About our Trust

The Alice Ruggles Trust is a Registered Charity. Following our transformation into a Charitable Incorporated Organisation (CIO), our Registration number (formerly 1175316) has changed to 1186309.

Our mission statement

The Alice Ruggles Trust exists to raise awareness of stalking (including coercive control), to ensure that relevant legislation is effective and adhered to, and to bring about lasting improvements in the management of perpetrators and the protection of victims.

We aim to prevent what happened to Alice happening to others, by:

  • raising awareness of coercive control and stalking and their dangers;
  • working to ensure that stalking offences result in immediate action both to protect the victim and to deal effectively with the perpetrator;
  • providing education and training;
  • campaigning for improved legal measures; and
  • supporting relevant research.

Our long-term goal

is to equip a generation with the confidence to recognise coercive control and stalking, and a criminal justice system and support services that have a thorough understanding of the issues involved. We need to empower stalking victims to seek help much sooner, and to build a society that reacts in the right way when they do.

The Trust’s activities—briefly

A major focus of the Trust is to raise awareness amongst young people and their support networks of the dangers of coercive control and stalking, reaching them through both formal education and online engagement.

Our Relationship Safety Resource, a package of quality-assured teaching materials and lesson plans on stalking and coercive behaviour, has been freely available to secondary teachers throughout the UK since 2019 as part of the statutory RSE strand of PSHE education. These lessons are being delivered around England and Wales not only by PSHE teachers but also by police community support teams from at least seven different forces, and are supported by walk-through videos developed by Durham Constabulary.

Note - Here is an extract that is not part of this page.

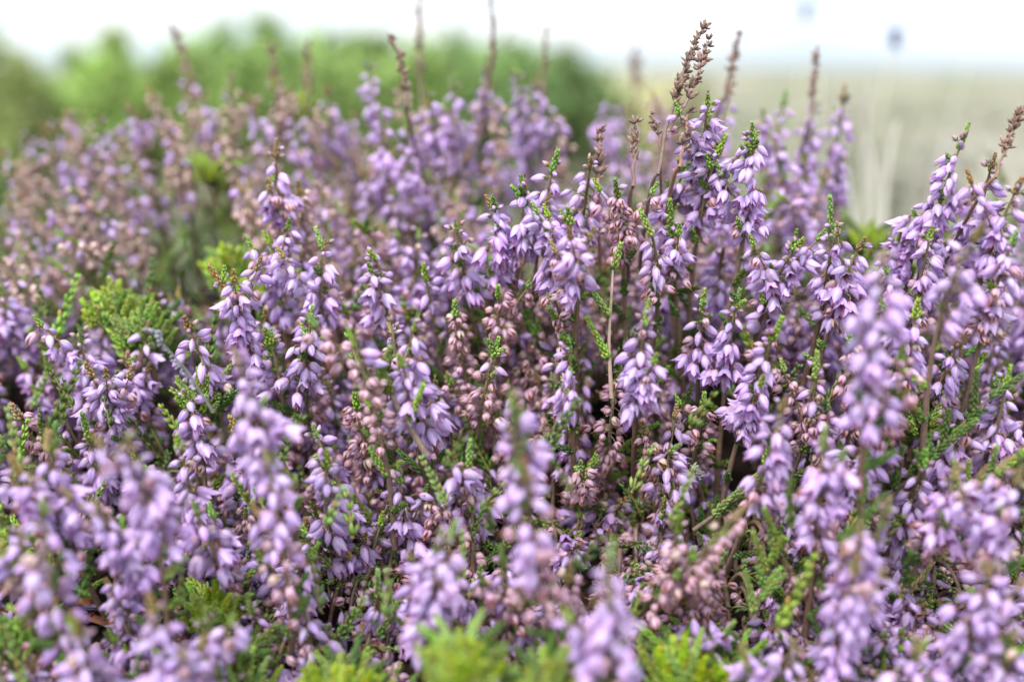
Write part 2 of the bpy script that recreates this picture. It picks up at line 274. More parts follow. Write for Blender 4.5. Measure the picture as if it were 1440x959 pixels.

Working together with St Mary’s University, Twickenham, we have developed Ofqual-registered qualifications and short courses aiming to upskill professionals working with young people so that they recognise stalking and respond appropriately. We have also been running an on-line lecture series focusing on stalking, abuse and safety for young people.

Since 2020 we have enlisted the support of a panel of youth ambassadors aged 14–25 as we work to develop effective resources for victims, family members, friends, education and youth professionals, and criminal justice professionals. We have greatly increased our social media presence and have just released a three-minute animated video to raise awareness of stalking. We have also developed a relationships badge for Girl Guides.

Since the Trust came into existence in 2017, we have taken part in numerous professional training events throughout England and Wales involving the police, CPS, judiciary, probation officers, domestic abuse case workers, and social and health services. We also provide a range of training packages, often in cooperation with other agencies and charities. In addition, we have held three annual conferences bringing together professional practitioners and academics to discuss advances in understanding stalking and best practice in tackling it.

We have established a major collaboration with Tees, Esk and Wear Valleys NHS Foundation Trust to develop and deliver training and resources for their healthcare staff and for Children and Adolescent Mental Health Services staff and users.

We actively support academic research relating to young people and stalking that will lead to practical benefits in the future.

We campaigned in support of the 2019 Stalking Protection Act and the introduction of Stalking Protection Orders. We continue to campaign for statutory measures to deal with serial offenders, while working in the meantime to ensure adequate perpetrator monitoring and intervention and “joining of dots” and hence the best possible risk management. By telling Alice’s story, the Trust works to ensure the victim’s voice is at the heart of all campaigning.

More about the Trust's Activities

About our logo

Our logo was designed by Paul Johnson of PJD, based in the Leicestershire village of Tur Langton, where Alice grew up.

Why the turtle? Simply because Alice loved them. They have become a symbol among her family and friends of everything we are trying to achieve in her name. The turtle on the logo was designed by Alice's cousin Reece Hills.

What's behind the strapline? A fundamental principle. Stalking has to become universally recognised for the very serious crime that it is, something that must never be allowed to continue.